Proving the existence of a homomorphism $\overline f:G/H\rightarrow G'$ such that $\overline f \pi = f.$

104 Views Asked by At

I'm working on a problem where I'm given that $G$ is a group, $H$ is a normal subgroup of $G,$ $f:G\rightarrow G'$ is a homomorphism, and $H\subseteq \ker(f).$ I need to show that there exists a homomorphism $\overline f: G/H\rightarrow G'$ such that $\overline f \pi = f.$

I have an answer which I believe to be too simple... Define $\overline f:G/H\rightarrow G'$ as $\overline f(gH) = f(g).$ Then $\forall g\in G,$ $\overline f(\pi(g)) = f(g).$ But I didn't even use the fact that $H\subseteq \ker(f),$ so this can't be right. Any advice?

2

There are 2 best solutions below

0
On BEST ANSWER

In general if you define maps in terms of representatives of their arguments, you are defining the same function value multiple times; this is only meaningful if all these definitions coincide.

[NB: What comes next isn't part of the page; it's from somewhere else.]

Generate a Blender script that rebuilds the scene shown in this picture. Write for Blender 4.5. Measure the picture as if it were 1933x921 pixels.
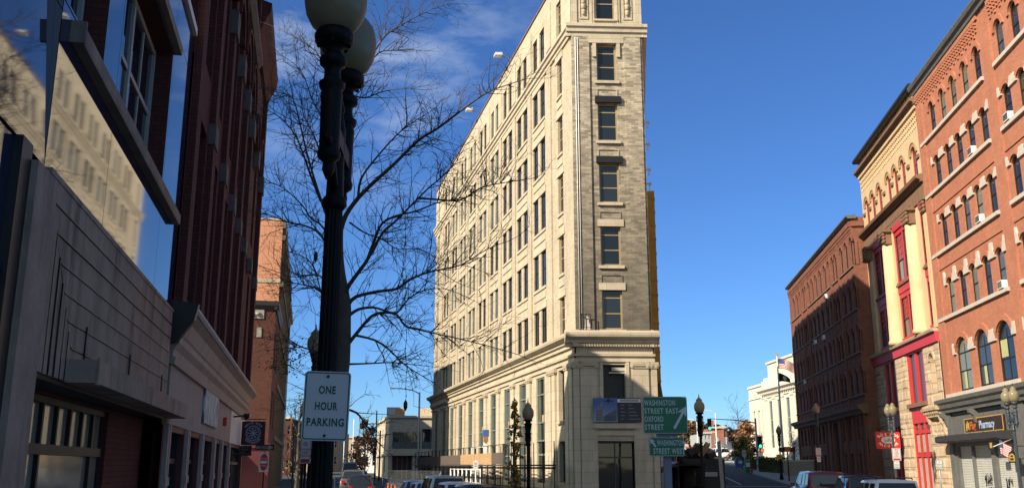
import bpy, math, random
from mathutils import Vector, Matrix
from math import sin, cos, radians, pi, atan2, hypot
random.seed(7)
for o in list(bpy.data.objects): bpy.data.objects.remove(o)
S = bpy.context.scene
C = S.collection
# ------------------------------------------------------------------ camera
FPX, XC, YC, EYE = 1775.0, 966.5, 460.5, 1.95
PITCH = math.atan(418.5/FPX)
cam = bpy.data.cameras.new('camera'); camo = bpy.data.objects.new('camera', cam); C.objects.link(camo)
cam.sensor_width = 36.0; cam.lens = 36.0*FPX/1933.0; cam.clip_start = .05; cam.clip_end = 5000
camo.location = (0, 0, EYE); camo.rotation_euler = (pi/2+PITCH, 0, 0)
S.camera = camo
# ------------------------------------------------------------------ sky and sun
SUN_AZ, SUN_EL = radians(-128), radians(33)
SUND = Vector((sin(SUN_AZ)*cos(SUN_EL), cos(SUN_AZ)*cos(SUN_EL), sin(SUN_EL)))
W = bpy.data.worlds.new("World"); S.world = W; W.use_nodes = True
nt = W.node_tree; nt.nodes.clear()
def nd(t, nt_, **k):
    n = nt_.nodes.new(t)
    for a, v in k.items(): setattr(n, a, v)
    return n
sky = nd('ShaderNodeTexSky', nt); sky.sky_type = 'NISHITA'; sky.sun_disc = False
sky.sun_elevation = SUN_EL; sky.sun_rotation = SUN_AZ; sky.altitude = 0; sky.air_density = 1.0; sky.dust_density = .0; sky.ozone_density = 3.0
bg = nd('ShaderNodeBackground', nt); wo = nd('ShaderNodeOutputWorld', nt)
tc = nd('ShaderNodeTexCoord', nt)
mp = nd('ShaderNodeMapping', nt); mp.inputs['Scale'].default_value = (3.0, 3.0, 8.0); mp.inputs['Rotation'].default_value = (0, .5, 0.3)
nz = nd('ShaderNodeTexNoise', nt); nz.inputs['Scale'].default_value = 2.2; nz.inputs['Detail'].default_value = 8; nz.inputs['Roughness'].default_value = .62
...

In the current case $g$ is just a representative of its coset $gH$, so $gH=g'H$ holds for any other element $g'$ of its coset. Since you defined $\bar f(gH)=f(g)$ where in the right hand side $g$ occurs alone (not in the context of its coset $gH$), you must check that whenever $gH=g'H$ it follows that $f(g)=f(g')$, or otherwise your definition would be meaningless. Very often the check of meaningfulness for functions defined like this is the hardest part.

3
On

Hint: You need to check your map $\overline{f}$ is well defined. Right now it seems to depend on the choice of a representative of a coset. $G/H$ consists of equivalence classes, and equivalence classes may have different representatives. It is here that you need $H \subset ker(f)$.